**PROVIDED MATERIAL:**
- - - -

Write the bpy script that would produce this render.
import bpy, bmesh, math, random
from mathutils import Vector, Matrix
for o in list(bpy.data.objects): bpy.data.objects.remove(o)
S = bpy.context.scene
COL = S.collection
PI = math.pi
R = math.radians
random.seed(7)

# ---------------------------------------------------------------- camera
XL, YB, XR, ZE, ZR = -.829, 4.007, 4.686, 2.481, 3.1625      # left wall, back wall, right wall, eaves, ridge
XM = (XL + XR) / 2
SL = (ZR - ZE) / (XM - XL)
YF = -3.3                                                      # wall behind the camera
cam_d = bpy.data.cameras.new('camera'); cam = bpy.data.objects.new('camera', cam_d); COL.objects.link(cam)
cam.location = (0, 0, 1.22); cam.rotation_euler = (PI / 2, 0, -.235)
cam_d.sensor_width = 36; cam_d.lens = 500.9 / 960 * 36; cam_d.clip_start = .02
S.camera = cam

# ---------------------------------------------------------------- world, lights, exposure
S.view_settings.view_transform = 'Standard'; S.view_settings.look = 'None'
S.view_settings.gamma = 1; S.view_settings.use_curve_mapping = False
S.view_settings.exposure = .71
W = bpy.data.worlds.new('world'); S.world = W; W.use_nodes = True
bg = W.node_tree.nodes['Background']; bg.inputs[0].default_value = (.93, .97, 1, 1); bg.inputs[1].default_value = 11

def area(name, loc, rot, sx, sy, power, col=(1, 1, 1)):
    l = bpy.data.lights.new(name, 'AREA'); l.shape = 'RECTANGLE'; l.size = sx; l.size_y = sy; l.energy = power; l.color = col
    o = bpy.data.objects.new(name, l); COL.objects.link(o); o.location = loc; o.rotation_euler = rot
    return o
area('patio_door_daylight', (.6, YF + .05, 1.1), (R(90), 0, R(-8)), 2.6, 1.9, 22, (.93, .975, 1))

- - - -

Quote exactly the first line of the data and every line after it through the one holding "random.seed(7)".

Write the bpy script that would produce this render.
import bpy, bmesh, math, random
from mathutils import Vector, Matrix
for o in list(bpy.data.objects): bpy.data.objects.remove(o)
S = bpy.context.scene
COL = S.collection
PI = math.pi
R = math.radians
random.seed(7)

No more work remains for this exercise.